541 N.E.2d 919 | Ind. | 1989
Lead Opinion
A jury trial resulted in the conviction of appellant of Theft, a Class D felony, for which he received a sentence of three (3) years enhanced by twenty (20) years by reason of the jury’s finding that he was an habitual offender.
The facts are: On April 4, 1987, appellant was in the Hills Department Store in Evansville. He was observed by floorwalker Ron Kriegshouser taking a black box containing a HiTech brand car stereo and leaving the store through an unoccupied cash register line.
Kriegshouser alerted fellow floorwalker Harry Hall and Steven Jenkins, the loss prevention manager. After checking with the cashiers to determine that appellant had not paid for the item, the men pursued appellant into the parking lot.
They saw him approach a car and put the box in the back seat. A woman then entered the car and left the parking lot, leaving appellant behind. Appellant fled to a nearby Dairy Queen. Jenkins immediately confronted appellant, telling him what he had just been observed doing. Appellant replied he had been in the store, but he denied having taken any object from the store. Appellant was apprehended by local police officers who had been alerted by the store’s employees.
Appellant then was returned to the store where he was identified by cashier Susan Glass. When he was apprehended, appellant gave the name Tony Johnson and gave two different social security numbers.
At a lineup conducted later, Susan Glass failed to identify appellant. Floorwalker Kriegshouser, however, did identify him as the person he saw removing the stereo from the store.
Appellant contends the trial court erred in refusing to give his instruction concerning identification of the perpetrator of the crime. Appellant’s instruction was quite long and detailed concerning the attention the jury should give to the identification witnesses. In reviewing the refusal to give an instruction, this Court will determine whether it is a correct statement of the law, is supported by the evidence, and is not covered by other given instructions. Baggett v. State (1987), Ind., 514 N.E.2d 1244.
This Court has repeatedly stated that instructions specifically aimed at identification witnesses need not be given as long as general instructions on competency of witnesses and the weight of their testimony are given. Newman v. State (1987), Ind., 505 N.E.2d 442; Clark v. State (1986), Ind., 498 N.E.2d 918; Flynn v. State (1986), Ind., 494 N.E.2d 312; Brown v. State (1984), Ind., 468 N.E.2d 841.
An examination of the instructions given by the trial judge discloses that he thoroughly instructed the jury concerning
Appellant claims the trial court erred in permitting evidence as to his remarks immediately after he exited the Dairy Queen. He bases his claim on the fact that police officers had not yet read Miranda warnings to him when he made his statement. The only statements made to appellant were those made by Jenkins who did not in fact question appellant but simply recited to him what he had been observed doing. Appellant’s only comment in reply was that he was in the store, but he did not take anything.

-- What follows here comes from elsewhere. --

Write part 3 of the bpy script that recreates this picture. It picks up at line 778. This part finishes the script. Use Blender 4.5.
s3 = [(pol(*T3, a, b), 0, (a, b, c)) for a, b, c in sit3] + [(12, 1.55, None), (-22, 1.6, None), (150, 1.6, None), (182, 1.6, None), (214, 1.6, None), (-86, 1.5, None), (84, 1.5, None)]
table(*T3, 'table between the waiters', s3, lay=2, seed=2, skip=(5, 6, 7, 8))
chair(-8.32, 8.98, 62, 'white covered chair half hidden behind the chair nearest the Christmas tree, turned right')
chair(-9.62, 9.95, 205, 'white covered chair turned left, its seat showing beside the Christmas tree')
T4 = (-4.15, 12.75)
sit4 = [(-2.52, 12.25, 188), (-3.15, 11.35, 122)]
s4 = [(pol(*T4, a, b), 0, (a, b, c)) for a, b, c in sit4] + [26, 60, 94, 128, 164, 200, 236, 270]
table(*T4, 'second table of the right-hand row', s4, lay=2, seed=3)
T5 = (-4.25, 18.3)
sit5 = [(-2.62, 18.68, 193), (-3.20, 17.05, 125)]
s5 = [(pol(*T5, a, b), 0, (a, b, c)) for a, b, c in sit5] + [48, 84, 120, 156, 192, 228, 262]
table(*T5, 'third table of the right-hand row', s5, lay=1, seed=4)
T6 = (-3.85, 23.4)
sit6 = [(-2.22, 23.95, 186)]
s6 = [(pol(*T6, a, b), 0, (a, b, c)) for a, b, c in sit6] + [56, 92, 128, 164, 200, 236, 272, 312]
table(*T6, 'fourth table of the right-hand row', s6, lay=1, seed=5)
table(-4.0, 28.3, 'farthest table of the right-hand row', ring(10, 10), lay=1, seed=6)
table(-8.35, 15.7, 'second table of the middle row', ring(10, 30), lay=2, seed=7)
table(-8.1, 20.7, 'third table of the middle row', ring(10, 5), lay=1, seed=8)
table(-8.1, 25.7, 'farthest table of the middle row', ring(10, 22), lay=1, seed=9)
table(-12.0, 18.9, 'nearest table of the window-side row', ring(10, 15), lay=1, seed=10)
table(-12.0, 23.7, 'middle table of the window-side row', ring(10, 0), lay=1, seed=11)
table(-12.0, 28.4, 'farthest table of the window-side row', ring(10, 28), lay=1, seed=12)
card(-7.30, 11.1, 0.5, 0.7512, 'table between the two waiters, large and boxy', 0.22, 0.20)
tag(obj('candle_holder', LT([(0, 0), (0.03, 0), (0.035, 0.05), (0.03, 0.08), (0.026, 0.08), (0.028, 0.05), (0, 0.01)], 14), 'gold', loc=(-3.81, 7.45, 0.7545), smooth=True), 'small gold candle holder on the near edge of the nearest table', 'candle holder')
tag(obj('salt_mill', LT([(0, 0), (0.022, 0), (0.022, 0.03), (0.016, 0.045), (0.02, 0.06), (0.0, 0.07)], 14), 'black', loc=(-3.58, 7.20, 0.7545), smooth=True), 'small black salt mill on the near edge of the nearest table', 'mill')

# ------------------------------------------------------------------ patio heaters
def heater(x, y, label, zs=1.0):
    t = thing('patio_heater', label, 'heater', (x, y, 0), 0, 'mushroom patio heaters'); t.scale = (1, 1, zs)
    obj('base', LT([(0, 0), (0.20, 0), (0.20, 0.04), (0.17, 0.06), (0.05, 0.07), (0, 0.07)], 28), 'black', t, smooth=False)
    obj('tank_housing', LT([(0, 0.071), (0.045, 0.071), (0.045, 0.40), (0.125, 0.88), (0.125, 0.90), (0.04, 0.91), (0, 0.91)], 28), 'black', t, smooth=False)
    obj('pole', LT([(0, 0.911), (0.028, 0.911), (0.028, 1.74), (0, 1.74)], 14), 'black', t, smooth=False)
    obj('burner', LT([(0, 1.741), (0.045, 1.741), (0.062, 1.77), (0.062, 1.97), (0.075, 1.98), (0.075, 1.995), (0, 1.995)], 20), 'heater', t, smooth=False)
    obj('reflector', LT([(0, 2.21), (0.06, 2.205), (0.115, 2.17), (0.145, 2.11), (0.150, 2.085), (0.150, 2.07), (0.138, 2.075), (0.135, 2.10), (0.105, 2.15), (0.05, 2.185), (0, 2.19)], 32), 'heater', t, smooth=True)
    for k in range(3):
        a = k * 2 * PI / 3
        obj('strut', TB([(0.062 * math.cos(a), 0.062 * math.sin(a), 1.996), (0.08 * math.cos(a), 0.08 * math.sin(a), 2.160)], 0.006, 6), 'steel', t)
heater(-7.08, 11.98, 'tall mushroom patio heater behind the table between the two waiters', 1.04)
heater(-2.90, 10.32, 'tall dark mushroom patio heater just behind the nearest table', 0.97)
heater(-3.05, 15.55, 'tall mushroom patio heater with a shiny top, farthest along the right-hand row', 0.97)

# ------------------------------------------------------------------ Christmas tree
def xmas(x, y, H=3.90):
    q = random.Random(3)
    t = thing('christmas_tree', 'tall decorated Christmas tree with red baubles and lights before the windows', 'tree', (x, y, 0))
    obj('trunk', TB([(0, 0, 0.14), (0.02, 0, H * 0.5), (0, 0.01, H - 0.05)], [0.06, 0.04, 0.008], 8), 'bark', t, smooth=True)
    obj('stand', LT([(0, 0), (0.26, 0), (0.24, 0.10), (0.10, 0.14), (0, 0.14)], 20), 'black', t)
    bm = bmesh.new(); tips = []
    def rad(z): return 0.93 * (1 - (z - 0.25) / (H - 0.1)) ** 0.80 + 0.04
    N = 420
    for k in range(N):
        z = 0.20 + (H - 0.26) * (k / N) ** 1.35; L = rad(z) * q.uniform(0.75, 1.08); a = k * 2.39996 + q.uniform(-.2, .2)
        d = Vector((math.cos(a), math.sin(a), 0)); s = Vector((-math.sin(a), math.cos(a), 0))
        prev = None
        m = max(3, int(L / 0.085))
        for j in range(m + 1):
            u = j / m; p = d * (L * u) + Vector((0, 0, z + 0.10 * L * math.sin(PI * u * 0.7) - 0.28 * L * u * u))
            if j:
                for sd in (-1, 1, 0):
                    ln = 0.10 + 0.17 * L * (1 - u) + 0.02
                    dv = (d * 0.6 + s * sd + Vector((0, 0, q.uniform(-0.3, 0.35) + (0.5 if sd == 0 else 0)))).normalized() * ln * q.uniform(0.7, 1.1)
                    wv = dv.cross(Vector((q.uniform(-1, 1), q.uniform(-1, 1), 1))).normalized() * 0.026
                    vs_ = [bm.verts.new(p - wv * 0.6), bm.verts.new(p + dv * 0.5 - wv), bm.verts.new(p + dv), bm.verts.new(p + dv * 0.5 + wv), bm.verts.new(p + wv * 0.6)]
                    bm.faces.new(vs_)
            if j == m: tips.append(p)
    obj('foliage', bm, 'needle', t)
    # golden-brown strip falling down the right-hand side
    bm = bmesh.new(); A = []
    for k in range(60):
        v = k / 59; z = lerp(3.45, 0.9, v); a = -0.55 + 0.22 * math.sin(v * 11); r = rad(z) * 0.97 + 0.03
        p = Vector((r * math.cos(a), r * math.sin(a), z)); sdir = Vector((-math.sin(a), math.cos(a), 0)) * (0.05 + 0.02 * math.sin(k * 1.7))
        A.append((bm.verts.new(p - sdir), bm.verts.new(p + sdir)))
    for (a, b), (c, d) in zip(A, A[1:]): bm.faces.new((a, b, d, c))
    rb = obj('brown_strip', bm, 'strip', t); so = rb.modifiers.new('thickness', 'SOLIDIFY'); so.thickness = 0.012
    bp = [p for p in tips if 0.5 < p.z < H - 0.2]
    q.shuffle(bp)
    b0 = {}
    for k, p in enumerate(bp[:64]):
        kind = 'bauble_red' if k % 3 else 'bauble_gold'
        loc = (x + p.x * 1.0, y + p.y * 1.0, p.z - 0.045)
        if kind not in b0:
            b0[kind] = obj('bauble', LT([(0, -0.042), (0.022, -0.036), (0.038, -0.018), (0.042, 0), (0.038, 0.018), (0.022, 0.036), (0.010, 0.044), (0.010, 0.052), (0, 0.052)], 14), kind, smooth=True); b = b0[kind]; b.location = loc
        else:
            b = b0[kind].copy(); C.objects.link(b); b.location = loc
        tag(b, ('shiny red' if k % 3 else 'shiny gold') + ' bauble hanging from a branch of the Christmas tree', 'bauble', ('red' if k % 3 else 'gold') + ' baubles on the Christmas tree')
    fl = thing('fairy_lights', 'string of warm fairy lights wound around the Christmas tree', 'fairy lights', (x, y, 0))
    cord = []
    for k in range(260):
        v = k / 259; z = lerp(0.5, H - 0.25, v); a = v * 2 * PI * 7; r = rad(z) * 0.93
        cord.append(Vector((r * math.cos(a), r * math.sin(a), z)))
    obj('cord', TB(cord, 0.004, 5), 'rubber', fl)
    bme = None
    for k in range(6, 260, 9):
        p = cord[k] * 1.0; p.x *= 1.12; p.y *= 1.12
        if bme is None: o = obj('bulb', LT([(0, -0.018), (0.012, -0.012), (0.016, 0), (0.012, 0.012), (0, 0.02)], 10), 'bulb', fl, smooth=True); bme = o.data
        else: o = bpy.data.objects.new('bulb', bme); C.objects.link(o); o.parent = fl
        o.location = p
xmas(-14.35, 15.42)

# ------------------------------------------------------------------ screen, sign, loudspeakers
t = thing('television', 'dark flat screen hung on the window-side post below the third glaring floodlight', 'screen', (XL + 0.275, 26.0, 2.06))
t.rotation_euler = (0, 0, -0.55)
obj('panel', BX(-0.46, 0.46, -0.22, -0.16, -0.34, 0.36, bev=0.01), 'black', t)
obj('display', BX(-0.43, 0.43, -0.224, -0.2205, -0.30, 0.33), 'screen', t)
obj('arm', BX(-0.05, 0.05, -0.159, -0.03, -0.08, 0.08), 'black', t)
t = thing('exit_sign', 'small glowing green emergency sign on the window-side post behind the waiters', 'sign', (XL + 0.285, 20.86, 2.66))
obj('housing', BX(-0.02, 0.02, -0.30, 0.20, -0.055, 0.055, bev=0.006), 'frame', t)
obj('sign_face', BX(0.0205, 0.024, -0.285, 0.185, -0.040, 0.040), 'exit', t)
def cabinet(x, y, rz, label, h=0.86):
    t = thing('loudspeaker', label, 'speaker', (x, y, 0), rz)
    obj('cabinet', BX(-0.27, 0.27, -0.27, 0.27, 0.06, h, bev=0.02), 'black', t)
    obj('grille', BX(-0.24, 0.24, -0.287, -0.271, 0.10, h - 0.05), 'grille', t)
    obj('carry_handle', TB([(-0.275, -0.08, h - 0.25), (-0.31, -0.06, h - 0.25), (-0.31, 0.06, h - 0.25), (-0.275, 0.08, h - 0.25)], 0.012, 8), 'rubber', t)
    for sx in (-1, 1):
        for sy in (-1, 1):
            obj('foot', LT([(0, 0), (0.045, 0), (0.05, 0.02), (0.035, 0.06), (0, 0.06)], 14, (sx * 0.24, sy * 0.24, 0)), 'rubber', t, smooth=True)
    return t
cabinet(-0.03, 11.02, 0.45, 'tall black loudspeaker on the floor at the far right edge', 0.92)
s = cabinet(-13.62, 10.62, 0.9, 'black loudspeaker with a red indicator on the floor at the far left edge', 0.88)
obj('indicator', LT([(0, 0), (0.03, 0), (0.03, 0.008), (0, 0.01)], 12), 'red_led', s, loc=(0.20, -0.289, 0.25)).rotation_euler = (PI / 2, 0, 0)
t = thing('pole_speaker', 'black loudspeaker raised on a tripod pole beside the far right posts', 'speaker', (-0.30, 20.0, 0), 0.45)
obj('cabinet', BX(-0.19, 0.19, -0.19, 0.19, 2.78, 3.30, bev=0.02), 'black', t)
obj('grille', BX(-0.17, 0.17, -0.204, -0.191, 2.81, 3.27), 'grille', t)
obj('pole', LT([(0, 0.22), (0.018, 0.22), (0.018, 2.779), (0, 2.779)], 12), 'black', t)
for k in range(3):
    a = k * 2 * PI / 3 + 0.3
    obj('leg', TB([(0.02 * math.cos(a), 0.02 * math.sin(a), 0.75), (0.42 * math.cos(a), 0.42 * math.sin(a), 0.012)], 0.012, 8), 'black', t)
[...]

We first would observe that under the circumstances Miranda warnings were inapplicable. Bowman v. State (1984), Ind.App., 468 N.E.2d 1064. In the second place, we would observe that appellant’s statement hardly could be considered to be incriminating. For either reason, we find no reversible error in the trial court permitting the statement to go before the jury.
The trial court is affirmed.
Concurrence Opinion
concurring in result.
I agree with the majority opinion wherein it concludes that the statements of appellant to the store security guard were not inadmissible because not preceded by an advisement of rights and a valid waiver of rights as required by the case of Miranda v. Arizona, 384 U.S. 436, 86 S.Ct. 1602, 16 L.Ed.2d 694 (1966). However, this conclusion follows, not because there was no conduct amounting to interrogation, and not because appellant’s oral response to the interrogation was not incriminating. It is instead a proper conclusion for the sole reason that there was no “custody” as contemplated by Miranda. Bowman v. State (1984), Ind.App., 468 N.E.2d 1064. The security guard was not a police officer or acting as an agent of the police when following appellant from the store and confronting him; therefore, any restriction of movement resulting from the confrontation was not officially sanctioned, and there was no custody by government agents.